Are you making your brand truly accessible to everyone? In a recent blog post we discussed the importance of Corporate Social Responsibility (CSR) and how brands can promote a social or environmental cause in a meaningful way. However, social responsibility for brands is more than a selected cause, and includes ensuring your brand is accepting and accessible to everyone. And while this statement could lead us to discuss many different themes, this article focuses on one thing in particular: website accessibility, and ensuring those with disabilities can access and use your site.
Website accessibility: Understanding the impact of disabilities in the world (and the web)
In the US alone, 61 million (26%) adults live with a disability, and globally, 15% of people experience some form of disability. This means there is a portion of your audience that accesses the internet in a different way. In an effort to make website content more accessible, the Web Accessibility Initiative (WAI) of the World Wide Web Consortium (W3C), created guidelines that companies can use to ensure people with disabilities can comfortably use their web properties.
These guidelines are known as the Web Content Accessibility Guidelines 2.1 or WCAG 2.1. The first guidelines (WCAG 1.0) were published in 1999, and the most updated guidelines were published in 2018. Even though it has been around 23 years since the original guidelines have been published, some organizations have been slow to adapt. In recent years, lawsuits have pushed the importance of accessibility, but there is still a bit of a lag. Check out these eye-opening stats from 2021:
- 90% of websites are inaccessible to people with disabilities who rely on assistive technology.
- 98.1% of home pages had detectable WCAG 2 failures
Organizations that are failing to make their sites accessible are inadvertently sending the wrong message about their brand. Ensuring your website is ADA compliant shows that you care about your entire audience, regardless of their different abilities.
Three things you can do today to make your website more accessible
Fortunately, making your website more accessible doesn’t mean you have to do a complete re-design. Here are a few changes you can make today, to ensure your website design is inclusive to your entire audience:
- Use alternative (alt) text for images: For those using screen readers, images are simply not visible. Adding a description (just a few words) or alternative (alt) text to each of the images on your website helps visually impaired visitors better understand your site. If there is no alt text, the screen reader will either skip over the image or use the file name (which can create confusion). An added bonus: search engines use alt text when scanning your page, so you get some SEO benefit as well.

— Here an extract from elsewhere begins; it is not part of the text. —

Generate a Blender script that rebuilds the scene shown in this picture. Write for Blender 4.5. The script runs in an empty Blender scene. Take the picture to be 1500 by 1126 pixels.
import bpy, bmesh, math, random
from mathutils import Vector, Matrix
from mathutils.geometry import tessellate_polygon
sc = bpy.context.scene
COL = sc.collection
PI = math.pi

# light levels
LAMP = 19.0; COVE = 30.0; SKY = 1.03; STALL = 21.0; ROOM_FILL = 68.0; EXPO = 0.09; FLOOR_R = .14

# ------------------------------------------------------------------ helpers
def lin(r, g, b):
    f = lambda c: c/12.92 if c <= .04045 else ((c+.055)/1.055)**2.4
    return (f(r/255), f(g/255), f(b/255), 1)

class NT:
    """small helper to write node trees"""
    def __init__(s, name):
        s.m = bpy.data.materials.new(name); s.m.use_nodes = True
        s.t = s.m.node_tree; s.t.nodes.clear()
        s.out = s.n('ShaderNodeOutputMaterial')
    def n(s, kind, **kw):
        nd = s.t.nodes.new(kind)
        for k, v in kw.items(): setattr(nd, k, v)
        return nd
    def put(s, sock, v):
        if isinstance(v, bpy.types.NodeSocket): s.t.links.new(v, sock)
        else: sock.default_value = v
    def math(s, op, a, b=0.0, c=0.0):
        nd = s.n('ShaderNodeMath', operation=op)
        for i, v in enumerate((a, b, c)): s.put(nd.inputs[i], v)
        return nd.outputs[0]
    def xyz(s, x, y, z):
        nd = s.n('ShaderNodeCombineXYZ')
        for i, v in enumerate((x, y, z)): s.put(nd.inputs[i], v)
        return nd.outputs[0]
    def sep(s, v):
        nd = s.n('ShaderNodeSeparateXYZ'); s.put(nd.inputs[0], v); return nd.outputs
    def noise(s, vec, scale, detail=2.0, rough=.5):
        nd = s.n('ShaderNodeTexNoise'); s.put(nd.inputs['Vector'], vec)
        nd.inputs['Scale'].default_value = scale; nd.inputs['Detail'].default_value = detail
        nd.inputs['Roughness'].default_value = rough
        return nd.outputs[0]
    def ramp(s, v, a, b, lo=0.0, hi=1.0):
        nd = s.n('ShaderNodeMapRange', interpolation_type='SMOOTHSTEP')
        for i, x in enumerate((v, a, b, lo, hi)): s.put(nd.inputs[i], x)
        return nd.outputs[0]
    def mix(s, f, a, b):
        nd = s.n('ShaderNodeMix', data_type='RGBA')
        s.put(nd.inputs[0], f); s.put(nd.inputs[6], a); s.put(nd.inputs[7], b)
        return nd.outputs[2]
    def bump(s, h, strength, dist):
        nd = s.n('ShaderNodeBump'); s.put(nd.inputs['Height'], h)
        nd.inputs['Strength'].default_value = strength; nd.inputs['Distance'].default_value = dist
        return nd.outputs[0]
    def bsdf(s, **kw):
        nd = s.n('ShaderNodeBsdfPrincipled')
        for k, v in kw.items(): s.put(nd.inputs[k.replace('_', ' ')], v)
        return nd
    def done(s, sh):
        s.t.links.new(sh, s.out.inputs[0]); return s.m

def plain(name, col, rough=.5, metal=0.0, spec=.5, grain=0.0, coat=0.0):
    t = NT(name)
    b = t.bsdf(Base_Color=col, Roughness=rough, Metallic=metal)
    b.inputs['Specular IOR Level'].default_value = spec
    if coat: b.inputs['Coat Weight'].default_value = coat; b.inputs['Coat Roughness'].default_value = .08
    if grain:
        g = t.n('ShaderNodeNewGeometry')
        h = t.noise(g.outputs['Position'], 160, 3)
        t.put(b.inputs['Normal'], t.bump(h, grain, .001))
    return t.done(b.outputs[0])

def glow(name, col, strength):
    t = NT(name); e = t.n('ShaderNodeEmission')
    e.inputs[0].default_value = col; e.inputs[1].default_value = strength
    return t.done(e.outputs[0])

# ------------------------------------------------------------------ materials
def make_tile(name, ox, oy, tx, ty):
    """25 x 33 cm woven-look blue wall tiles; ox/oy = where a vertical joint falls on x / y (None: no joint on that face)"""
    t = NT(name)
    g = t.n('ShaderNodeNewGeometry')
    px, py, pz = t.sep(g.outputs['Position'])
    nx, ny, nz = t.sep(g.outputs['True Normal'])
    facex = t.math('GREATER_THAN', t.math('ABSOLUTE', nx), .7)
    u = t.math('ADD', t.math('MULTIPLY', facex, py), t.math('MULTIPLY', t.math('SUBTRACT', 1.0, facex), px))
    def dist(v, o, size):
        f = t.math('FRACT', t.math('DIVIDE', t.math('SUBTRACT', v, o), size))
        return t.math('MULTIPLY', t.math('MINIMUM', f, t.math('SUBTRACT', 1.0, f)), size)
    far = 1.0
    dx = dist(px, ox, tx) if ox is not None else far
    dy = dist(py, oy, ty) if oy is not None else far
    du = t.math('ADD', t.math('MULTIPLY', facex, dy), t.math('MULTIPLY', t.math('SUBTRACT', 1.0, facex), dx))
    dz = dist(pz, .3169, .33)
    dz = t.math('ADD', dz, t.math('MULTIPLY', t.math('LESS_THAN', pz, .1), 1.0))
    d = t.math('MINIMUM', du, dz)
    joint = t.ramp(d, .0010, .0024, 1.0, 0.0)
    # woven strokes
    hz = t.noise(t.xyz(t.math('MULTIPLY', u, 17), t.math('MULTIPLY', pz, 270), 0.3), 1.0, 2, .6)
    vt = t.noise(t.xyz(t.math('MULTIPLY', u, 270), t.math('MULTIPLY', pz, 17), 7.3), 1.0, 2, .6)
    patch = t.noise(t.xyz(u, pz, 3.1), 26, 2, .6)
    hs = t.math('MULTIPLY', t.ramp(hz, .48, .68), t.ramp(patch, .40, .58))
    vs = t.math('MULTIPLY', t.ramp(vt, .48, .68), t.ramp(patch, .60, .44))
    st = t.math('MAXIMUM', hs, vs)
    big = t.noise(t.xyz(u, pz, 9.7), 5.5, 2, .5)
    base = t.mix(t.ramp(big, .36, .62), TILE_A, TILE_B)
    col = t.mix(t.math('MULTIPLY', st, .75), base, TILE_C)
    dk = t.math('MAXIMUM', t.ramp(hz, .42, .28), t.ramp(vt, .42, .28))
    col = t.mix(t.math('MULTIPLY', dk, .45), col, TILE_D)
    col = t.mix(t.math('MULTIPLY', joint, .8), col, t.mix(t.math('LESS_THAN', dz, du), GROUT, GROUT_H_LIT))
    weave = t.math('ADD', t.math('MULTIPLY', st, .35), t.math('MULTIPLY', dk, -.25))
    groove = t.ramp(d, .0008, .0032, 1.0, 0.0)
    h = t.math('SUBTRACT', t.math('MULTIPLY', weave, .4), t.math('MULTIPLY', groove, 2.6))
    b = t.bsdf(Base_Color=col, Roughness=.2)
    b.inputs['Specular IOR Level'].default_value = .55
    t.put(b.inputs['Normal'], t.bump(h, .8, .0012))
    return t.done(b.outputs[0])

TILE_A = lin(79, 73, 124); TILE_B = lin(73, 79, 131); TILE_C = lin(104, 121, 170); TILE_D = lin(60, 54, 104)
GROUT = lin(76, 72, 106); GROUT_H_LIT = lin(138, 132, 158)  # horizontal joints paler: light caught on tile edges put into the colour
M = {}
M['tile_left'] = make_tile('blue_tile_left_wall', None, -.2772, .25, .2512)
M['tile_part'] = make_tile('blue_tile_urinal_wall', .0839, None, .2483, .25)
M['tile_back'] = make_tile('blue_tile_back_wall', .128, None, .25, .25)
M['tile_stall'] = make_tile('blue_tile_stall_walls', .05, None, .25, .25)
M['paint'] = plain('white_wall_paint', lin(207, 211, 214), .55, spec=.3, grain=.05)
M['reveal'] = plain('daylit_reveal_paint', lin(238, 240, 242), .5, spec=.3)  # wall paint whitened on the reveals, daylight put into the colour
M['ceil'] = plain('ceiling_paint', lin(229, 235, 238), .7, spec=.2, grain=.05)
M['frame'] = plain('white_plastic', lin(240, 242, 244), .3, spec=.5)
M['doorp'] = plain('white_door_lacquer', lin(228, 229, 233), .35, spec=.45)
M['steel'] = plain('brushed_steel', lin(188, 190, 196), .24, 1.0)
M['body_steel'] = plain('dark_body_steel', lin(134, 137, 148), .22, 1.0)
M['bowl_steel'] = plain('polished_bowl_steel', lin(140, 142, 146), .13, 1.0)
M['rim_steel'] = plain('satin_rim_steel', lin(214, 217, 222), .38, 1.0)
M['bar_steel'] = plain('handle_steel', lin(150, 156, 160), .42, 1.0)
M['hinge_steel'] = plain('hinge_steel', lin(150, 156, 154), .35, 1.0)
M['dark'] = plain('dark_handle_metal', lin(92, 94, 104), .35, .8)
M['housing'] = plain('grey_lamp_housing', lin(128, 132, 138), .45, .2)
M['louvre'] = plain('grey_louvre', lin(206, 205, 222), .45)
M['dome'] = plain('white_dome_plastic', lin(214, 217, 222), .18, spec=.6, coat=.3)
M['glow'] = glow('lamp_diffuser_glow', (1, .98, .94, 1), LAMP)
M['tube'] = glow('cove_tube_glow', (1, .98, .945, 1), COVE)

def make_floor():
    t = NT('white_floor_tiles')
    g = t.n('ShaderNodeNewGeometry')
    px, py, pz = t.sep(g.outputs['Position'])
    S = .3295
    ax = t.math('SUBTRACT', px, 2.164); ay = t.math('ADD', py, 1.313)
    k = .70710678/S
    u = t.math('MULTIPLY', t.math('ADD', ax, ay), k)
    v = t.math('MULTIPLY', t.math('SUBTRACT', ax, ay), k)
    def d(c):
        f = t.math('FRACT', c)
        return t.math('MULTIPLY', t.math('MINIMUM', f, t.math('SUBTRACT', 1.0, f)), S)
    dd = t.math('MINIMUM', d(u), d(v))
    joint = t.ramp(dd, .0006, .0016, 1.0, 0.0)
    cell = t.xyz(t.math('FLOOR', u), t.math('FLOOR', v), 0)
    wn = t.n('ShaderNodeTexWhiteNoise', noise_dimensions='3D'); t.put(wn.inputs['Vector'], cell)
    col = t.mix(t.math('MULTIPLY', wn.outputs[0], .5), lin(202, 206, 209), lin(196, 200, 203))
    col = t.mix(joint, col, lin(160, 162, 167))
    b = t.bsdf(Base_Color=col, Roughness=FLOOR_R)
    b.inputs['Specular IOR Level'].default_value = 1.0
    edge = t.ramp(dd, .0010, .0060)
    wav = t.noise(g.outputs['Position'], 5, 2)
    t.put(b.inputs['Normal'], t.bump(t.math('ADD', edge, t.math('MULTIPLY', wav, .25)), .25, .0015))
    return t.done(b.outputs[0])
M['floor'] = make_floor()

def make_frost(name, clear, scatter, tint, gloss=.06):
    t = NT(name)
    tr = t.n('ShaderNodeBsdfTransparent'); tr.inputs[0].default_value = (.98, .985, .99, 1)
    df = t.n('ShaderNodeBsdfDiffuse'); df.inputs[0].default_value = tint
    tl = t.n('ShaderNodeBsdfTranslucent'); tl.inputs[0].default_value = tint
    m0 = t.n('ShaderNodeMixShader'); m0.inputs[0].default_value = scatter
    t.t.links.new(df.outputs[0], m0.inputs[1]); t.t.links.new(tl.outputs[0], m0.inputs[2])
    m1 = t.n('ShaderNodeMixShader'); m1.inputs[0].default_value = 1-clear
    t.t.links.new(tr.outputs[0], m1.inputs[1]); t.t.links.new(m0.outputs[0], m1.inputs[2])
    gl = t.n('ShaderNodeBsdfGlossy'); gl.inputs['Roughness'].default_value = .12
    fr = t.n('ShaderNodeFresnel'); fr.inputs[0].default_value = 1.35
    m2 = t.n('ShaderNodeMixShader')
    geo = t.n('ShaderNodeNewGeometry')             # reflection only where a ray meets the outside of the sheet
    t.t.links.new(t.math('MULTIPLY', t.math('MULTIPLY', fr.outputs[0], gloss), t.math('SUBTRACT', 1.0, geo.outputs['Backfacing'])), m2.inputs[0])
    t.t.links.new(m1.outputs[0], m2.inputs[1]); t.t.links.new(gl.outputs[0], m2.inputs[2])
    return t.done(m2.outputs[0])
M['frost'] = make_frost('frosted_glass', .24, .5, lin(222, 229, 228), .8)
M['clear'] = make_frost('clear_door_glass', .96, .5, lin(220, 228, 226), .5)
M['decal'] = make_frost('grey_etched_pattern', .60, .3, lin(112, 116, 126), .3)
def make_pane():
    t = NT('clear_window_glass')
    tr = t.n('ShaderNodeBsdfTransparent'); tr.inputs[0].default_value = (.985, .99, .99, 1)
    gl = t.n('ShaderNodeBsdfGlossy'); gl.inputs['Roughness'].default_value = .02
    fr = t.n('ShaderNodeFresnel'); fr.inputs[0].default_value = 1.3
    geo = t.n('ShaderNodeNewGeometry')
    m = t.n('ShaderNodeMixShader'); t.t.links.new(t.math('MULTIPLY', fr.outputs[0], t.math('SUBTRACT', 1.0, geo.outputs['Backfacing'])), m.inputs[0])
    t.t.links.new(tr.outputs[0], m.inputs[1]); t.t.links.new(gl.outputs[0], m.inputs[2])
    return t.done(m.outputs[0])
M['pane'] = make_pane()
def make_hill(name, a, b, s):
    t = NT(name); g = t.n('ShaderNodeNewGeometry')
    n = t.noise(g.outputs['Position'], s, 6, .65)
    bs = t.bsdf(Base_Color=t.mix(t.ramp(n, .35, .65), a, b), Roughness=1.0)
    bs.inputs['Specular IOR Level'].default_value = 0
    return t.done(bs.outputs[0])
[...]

- Add captions to video and audio: For the hearing impaired, a video or audio file needs to include captioning to allow the viewer to actually know and understand what is going on. Many editing software programs now offer auto-captioning and subtitles to make it easier to add them to your video or audio. When using auto-generated subtitles and captions, do make sure to read through them, as these programs aren’t perfect and there can be errors.
- Use clear language: Overall, your website should flow well and be easy to read and understand. This means using clear, concise language, or basically just stating exactly what you mean. Overly flowery sentences filled with buzz words aren’t helpful to anyone but can make your message even harder to understand for those who have reading disabilities. Make sure your website includes whitespace, as long blocks of text can be overwhelming and hard to read. In addition, make sure to utilize headers, lists, text, and images in a way that makes your site scannable and your message easy to follow.
- Bonus: Watch out for hard-to-read text and color contrasts: When designing your website, you more than likely focused on colors that went with your brand and were appealing overall. However, to ensure your website is accessible to those with visual impairments, the colors used on your site should provide enough contrast so that a visitor can tell the difference between text and the background. Areas that pose an issue can be text that is overlaid on images or on color blocks. WebAIM offers a free tool you can use to check your website and see areas that need improvement. The WCAG guidelines recommend the contrast ratio of text and its images to be at least 7:1 (large-scale text and its images should be at least 4.5:1).
Avoid paralysis by analysis
Ensuring your website is accessible to all audiences may feel overwhelming, but don’t let that stop you from making any necessary changes. A good first step is to start with the suggestions above. Also, sit down with any teams or individuals that create your web-based content and discuss guidelines and changes that need to be incorporated moving forward for more accessible content. For example, at Content Matterz, we train all our writers on best practices, so that our clients can rest assured our content is inclusive to all audiences.
In this case, inaction is worse than action. Start small and commit to making continuous improvements over time on your site until it is completely accessible by your entire audience.